Please copy the lines below exactly, from the first one through the line showing "SC.camera = cam".
------------------------------------------------------------------------
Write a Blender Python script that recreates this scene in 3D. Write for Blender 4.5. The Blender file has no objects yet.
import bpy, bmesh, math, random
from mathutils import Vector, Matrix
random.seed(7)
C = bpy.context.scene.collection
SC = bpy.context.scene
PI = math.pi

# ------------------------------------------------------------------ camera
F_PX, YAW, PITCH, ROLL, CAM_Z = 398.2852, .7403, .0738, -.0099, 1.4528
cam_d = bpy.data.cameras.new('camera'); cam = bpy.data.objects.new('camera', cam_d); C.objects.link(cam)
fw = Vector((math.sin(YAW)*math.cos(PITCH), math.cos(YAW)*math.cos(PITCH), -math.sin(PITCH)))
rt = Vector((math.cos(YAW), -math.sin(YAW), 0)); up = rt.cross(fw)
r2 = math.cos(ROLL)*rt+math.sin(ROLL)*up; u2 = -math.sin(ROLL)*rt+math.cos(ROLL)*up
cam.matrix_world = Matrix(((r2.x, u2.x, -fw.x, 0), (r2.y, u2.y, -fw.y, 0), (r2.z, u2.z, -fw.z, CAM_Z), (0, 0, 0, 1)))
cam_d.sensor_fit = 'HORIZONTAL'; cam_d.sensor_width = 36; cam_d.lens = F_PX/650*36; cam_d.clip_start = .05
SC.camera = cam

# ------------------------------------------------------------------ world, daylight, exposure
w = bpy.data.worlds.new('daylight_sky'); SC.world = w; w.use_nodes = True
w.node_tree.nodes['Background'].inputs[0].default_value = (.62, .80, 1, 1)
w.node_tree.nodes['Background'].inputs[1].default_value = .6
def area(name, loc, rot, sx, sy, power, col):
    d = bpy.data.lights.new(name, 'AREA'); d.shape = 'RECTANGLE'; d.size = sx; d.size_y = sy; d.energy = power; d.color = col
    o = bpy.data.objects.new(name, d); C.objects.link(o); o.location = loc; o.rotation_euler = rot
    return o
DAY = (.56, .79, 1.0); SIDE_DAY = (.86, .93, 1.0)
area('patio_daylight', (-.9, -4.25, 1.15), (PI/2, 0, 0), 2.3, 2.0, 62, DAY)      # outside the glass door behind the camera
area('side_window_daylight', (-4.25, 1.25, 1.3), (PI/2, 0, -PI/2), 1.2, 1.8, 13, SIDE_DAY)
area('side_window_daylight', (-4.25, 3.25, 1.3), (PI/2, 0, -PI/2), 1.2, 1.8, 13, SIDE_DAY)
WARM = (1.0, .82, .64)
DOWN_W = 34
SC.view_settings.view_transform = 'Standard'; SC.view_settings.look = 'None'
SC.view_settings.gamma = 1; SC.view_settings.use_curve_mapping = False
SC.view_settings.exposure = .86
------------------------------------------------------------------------
▶ _Finished answer_:
Write a Blender Python script that recreates this scene in 3D. Write for Blender 4.5. The Blender file has no objects yet.
import bpy, bmesh, math, random
from mathutils import Vector, Matrix
random.seed(7)
C = bpy.context.scene.collection
SC = bpy.context.scene
PI = math.pi

# ------------------------------------------------------------------ camera
F_PX, YAW, PITCH, ROLL, CAM_Z = 398.2852, .7403, .0738, -.0099, 1.4528
cam_d = bpy.data.cameras.new('camera'); cam = bpy.data.objects.new('camera', cam_d); C.objects.link(cam)
fw = Vector((math.sin(YAW)*math.cos(PITCH), math.cos(YAW)*math.cos(PITCH), -math.sin(PITCH)))
rt = Vector((math.cos(YAW), -math.sin(YAW), 0)); up = rt.cross(fw)
r2 = math.cos(ROLL)*rt+math.sin(ROLL)*up; u2 = -math.sin(ROLL)*rt+math.cos(ROLL)*up
cam.matrix_world = Matrix(((r2.x, u2.x, -fw.x, 0), (r2.y, u2.y, -fw.y, 0), (r2.z, u2.z, -fw.z, CAM_Z), (0, 0, 0, 1)))
cam_d.sensor_fit = 'HORIZONTAL'; cam_d.sensor_width = 36; cam_d.lens = F_PX/650*36; cam_d.clip_start = .05
SC.camera = cam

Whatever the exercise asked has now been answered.